Once it is approved by two developer team members someone from the team will merge it. To avoid creating merge commits the pull request will be rebased during the merge.

Licensing

This project is licensed using the BSD-3-Clause license. When submitting pull requests please make sure your commit messages include a signed-off-by line to certify the below text:

Developer's Certificate of Origin 1.1

By making a contribution to this project, I certify that:

(a) The contribution was created in whole or in part by me and I
    have the right to submit it under the open source license
    indicated in the file; or

(b) The contribution is based upon previous work that, to the best
    of my knowledge, is covered under an appropriate open source
    license and I have the right under that license to submit that
    work with modifications, whether created in whole or in part
    by me, under the same open source license (unless I am
    permitted to submit under a different license), as indicated
    in the file; or

(c) The contribution was provided directly to me by some other
    person who certified (a), (b) or (c) and I have not modified
    it.

(d) I understand and agree that this project and the contribution
    are public and that a record of the contribution (including all
    personal information I submit with it, including my sign-off) is
    maintained indefinitely and may be redistributed consistent with
    this project or the open source license(s) involved.

You can do this by using git commit –signoff when committing changes, making sure that your real name is included.

Code policies

Retry on error

Requests to a remote service should be retried if the failure is not definitely permanent.

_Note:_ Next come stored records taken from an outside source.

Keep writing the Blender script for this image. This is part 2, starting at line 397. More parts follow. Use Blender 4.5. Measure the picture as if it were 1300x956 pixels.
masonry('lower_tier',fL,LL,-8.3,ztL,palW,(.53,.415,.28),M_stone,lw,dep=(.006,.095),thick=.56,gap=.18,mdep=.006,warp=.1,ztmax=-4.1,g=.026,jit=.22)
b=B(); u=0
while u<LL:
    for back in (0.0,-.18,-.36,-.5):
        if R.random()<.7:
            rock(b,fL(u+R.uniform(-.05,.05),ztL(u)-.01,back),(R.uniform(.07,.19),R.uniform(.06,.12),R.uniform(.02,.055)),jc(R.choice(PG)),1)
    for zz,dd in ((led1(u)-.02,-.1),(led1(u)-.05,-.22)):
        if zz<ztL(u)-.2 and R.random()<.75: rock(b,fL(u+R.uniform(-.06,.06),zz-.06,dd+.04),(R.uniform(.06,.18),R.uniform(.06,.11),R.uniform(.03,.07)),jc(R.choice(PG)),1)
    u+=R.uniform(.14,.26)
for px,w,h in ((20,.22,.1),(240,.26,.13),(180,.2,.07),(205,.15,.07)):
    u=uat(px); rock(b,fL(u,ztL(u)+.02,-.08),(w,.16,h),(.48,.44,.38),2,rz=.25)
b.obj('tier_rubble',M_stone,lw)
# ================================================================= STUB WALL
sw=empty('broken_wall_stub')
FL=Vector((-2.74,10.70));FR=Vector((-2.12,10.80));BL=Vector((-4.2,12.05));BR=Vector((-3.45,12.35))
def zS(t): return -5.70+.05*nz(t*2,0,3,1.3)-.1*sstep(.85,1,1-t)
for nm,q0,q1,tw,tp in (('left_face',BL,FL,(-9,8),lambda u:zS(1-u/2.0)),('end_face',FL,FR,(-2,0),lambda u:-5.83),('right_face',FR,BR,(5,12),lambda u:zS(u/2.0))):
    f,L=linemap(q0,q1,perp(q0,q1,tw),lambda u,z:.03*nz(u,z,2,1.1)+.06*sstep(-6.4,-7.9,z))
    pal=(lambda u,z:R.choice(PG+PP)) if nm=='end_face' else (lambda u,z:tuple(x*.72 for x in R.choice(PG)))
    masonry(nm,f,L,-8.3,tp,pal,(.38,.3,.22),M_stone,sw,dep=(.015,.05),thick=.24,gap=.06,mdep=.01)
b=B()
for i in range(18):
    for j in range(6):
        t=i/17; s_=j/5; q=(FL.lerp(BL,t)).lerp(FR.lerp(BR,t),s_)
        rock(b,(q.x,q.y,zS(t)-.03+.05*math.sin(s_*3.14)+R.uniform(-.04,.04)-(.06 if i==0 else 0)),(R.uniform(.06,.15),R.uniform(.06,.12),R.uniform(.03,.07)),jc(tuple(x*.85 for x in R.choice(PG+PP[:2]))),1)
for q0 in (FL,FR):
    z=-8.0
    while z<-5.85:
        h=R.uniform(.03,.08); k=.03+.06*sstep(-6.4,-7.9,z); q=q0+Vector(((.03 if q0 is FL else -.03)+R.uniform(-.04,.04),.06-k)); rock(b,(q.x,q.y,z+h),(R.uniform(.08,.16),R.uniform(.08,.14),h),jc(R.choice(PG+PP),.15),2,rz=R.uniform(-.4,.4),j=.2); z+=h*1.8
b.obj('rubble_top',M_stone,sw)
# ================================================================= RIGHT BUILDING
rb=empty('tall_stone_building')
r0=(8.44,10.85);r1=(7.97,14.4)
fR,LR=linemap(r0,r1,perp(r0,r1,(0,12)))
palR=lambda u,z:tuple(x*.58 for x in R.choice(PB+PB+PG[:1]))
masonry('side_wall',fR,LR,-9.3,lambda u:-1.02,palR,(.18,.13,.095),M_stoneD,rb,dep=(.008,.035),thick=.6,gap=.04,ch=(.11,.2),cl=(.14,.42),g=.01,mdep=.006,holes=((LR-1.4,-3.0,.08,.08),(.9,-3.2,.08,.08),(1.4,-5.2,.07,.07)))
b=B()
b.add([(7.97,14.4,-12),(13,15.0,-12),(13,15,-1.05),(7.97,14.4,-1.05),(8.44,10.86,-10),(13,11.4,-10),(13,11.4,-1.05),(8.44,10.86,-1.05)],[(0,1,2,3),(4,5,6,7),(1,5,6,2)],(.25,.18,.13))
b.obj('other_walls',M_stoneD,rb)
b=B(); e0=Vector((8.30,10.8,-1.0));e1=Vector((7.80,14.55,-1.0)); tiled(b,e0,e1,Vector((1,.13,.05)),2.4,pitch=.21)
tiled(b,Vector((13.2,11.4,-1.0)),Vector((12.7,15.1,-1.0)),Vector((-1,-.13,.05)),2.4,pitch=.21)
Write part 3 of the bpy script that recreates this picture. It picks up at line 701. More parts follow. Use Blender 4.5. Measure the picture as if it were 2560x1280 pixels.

In most cases there should be a delay before retrying. The only reason to retry immediately is when the request is likely to succeed when immediately retried (i.e. the cause is known). An example would be retrying a PUT operation which was rejected due to conflicts.

There should be a maximum number of attempts before giving up and reporting an exception.

The delay and the maximum number of attempts should both be configurable if feasible. If not explicitly configured and an HTTP request to be retried included a Retry-After header in the response, the Retry-After header should be used to set the delay time.

When alternate remote services are available, retries should only be attempted if no alternates succeed. For example, when selecting a worker cluster a failure should immediately result in the next worker cluster being tried. If there is no such cluster, or all configured worker clusters fail, retries should be attempted, including a delay if appropriate (depending on the failure).

There should only be a single “level” of retry logic, unless there is a good reason. For example, if dockpulp implements retry logic for one of its operations, atomic-reactor should not retry that operation (unless it makes sense to). In other words: be aware of which calls implicitly retry.